Jim Alston runs 243ha at Manor Farm, Calthorpe, north Norfolk, and at Calibre Farming looks after arable operations on another 500ha. The light to medium soils grow potatoes, cereals and sugar beet.

One thing we are getting very good at is feeding pigeons. To ensure they don’t go hungry in winter we provide oilseed rape, which is followed in spring by a nice diet of peas. We then offer beet leaf salad to see the birds through to tea-time when cereals ripen and any weak spot in the canopy is exploited.

Whether it is because more oilseed rape is being grown in this area or they are migrating from the continent I don’t know. But the increase in pigeon numbers over the past two years has been so significant that crops previously unaffected, such as beet, now find themselves coming under pressure.

The pigeon day organised in February, where the idea was to get as many guns as possible into the woods at the same time, needs re-invigorating with possibly a second day added later in the year.

I also think co-ordinated efforts are needed to indentify the best techniques to pull back the numbers of this most voracious of pests.

We had the judges for the Aylsham Show farm competition here this week and I think they found the visit a little more invigorating than they expected.

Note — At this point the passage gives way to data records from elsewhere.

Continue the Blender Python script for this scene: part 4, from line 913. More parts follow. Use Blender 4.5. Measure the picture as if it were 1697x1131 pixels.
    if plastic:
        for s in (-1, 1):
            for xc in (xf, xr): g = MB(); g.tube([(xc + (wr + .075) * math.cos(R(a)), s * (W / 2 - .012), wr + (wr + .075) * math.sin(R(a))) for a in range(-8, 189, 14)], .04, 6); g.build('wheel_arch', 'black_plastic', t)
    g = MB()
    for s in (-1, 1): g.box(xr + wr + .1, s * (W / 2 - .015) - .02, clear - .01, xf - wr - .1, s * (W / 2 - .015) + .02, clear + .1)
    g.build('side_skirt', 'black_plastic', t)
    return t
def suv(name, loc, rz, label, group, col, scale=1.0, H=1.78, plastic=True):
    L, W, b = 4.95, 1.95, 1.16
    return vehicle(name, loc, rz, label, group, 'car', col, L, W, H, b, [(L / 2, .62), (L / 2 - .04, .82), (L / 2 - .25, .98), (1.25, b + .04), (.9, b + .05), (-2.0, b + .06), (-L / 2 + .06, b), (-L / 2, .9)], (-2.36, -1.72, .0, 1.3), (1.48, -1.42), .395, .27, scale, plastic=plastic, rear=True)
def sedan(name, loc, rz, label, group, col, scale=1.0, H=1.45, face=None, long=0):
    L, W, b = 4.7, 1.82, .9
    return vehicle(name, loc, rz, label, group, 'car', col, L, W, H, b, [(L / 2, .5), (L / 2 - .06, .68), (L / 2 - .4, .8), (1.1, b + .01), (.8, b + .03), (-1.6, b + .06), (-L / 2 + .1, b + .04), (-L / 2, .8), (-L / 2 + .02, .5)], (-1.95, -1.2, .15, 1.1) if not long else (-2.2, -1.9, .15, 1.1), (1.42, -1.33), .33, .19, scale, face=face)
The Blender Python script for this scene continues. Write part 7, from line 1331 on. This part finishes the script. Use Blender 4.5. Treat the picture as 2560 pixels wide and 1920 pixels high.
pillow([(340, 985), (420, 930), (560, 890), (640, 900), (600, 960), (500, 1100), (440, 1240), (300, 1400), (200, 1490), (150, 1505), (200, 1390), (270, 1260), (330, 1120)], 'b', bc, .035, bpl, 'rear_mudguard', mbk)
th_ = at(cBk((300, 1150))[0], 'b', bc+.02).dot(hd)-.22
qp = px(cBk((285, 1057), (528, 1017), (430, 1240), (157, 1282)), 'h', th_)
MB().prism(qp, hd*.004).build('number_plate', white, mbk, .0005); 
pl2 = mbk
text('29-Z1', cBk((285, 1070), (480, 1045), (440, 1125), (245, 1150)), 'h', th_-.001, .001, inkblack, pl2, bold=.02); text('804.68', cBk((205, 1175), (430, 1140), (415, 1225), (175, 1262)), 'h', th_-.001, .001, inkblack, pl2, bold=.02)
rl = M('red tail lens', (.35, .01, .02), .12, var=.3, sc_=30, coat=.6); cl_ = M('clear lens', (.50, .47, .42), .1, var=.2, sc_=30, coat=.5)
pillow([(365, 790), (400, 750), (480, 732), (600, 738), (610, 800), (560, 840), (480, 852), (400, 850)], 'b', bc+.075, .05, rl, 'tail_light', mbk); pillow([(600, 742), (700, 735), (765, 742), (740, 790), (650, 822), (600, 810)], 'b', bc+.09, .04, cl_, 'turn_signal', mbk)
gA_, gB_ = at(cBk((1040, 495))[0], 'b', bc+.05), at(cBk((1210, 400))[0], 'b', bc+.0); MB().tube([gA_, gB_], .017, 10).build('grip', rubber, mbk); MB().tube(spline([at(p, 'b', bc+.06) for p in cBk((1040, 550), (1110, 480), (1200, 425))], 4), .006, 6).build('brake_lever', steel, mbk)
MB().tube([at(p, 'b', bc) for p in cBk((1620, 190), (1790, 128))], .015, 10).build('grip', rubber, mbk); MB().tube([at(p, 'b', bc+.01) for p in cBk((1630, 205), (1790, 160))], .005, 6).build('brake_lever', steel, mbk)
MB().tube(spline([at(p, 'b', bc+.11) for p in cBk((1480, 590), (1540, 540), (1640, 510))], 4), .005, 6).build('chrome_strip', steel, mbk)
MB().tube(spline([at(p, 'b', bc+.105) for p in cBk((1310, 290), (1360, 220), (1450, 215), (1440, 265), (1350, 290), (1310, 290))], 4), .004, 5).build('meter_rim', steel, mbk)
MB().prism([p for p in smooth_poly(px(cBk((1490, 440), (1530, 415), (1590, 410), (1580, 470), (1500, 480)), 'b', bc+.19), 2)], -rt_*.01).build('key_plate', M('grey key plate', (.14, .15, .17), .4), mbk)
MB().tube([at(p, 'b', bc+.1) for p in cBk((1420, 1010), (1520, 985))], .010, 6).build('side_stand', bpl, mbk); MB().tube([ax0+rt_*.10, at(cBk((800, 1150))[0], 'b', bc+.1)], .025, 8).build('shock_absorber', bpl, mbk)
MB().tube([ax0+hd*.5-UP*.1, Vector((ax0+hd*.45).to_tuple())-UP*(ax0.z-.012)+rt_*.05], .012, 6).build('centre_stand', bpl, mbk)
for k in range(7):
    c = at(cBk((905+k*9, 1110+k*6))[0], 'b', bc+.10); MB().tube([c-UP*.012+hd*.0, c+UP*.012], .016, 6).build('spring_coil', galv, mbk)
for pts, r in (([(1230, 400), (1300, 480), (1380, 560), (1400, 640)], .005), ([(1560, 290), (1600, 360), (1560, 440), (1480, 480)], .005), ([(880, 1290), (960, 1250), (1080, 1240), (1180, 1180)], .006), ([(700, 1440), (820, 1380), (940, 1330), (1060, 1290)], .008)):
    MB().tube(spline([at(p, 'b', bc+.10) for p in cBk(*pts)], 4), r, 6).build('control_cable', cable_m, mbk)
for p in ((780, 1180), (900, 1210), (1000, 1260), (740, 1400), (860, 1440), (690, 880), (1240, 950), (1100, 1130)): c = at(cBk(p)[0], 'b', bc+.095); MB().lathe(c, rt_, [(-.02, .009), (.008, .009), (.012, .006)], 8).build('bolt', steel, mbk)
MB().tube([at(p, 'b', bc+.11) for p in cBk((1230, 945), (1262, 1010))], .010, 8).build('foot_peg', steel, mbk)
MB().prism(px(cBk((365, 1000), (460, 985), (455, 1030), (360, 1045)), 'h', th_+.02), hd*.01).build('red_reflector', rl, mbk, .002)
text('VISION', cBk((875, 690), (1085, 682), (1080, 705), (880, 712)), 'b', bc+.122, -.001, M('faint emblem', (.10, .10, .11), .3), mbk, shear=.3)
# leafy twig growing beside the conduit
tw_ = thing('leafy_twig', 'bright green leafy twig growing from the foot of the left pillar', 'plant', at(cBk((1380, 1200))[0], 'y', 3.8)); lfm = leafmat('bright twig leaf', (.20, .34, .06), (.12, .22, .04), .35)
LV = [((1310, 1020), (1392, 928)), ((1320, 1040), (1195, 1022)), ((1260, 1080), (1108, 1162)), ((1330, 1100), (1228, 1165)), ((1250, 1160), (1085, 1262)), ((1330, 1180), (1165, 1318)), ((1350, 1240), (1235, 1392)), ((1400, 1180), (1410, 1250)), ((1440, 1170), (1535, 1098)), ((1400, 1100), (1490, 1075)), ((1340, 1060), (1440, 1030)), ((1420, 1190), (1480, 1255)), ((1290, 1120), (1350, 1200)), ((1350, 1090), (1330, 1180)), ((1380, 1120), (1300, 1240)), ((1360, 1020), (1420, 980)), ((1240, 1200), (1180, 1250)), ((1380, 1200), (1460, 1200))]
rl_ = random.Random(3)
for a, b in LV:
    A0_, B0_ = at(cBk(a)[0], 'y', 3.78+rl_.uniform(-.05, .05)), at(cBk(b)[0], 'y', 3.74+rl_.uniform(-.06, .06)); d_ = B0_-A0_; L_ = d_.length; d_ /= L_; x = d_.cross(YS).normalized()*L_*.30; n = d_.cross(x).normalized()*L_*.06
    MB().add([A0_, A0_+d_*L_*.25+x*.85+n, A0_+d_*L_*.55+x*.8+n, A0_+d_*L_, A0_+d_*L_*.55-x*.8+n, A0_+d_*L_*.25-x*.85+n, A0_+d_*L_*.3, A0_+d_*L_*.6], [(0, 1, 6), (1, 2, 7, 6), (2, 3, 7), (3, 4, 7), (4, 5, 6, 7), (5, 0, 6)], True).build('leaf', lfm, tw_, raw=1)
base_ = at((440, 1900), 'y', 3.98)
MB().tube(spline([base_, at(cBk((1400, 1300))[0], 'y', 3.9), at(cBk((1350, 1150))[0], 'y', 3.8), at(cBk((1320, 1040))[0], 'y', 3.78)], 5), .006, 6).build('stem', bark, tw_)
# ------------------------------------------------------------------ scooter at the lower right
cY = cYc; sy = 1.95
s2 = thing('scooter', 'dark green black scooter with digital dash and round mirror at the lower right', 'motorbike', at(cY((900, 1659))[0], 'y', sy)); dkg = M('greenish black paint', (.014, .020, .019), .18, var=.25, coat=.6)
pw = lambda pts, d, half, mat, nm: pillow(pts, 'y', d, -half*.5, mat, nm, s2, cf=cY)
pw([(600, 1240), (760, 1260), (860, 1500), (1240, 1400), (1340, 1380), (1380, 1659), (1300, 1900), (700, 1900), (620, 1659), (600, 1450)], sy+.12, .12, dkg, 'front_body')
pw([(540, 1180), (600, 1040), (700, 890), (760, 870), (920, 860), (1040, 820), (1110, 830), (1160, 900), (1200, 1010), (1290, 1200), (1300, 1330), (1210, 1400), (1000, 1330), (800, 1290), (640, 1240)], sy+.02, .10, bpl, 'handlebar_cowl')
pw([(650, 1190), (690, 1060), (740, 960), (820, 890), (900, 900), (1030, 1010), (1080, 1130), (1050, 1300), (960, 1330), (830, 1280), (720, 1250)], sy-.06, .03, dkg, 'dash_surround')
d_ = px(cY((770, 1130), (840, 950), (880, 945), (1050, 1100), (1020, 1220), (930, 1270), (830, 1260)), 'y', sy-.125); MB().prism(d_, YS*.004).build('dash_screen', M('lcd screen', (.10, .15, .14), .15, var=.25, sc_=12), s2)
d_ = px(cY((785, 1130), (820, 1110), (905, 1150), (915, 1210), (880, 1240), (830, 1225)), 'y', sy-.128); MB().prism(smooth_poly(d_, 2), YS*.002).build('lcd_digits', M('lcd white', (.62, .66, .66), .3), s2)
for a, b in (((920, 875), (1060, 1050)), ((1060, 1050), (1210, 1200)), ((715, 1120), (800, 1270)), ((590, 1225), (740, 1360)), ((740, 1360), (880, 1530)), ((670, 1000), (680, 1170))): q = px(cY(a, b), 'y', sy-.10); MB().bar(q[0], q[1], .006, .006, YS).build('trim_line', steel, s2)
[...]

I had them walking around the farm instead of moving by vehicle.

Unfortunately, they were not so worn out that they could not hit me with some awkward questions, and the state of my late drilled potato crop was never going to impress a leading Nottinghamshire potato grower.

The good thing about this competition is that you get a clean farmyard and are forced to think a little harder about what you do. The downside is that I have not been doing it long enough not to worry about what the judges will think.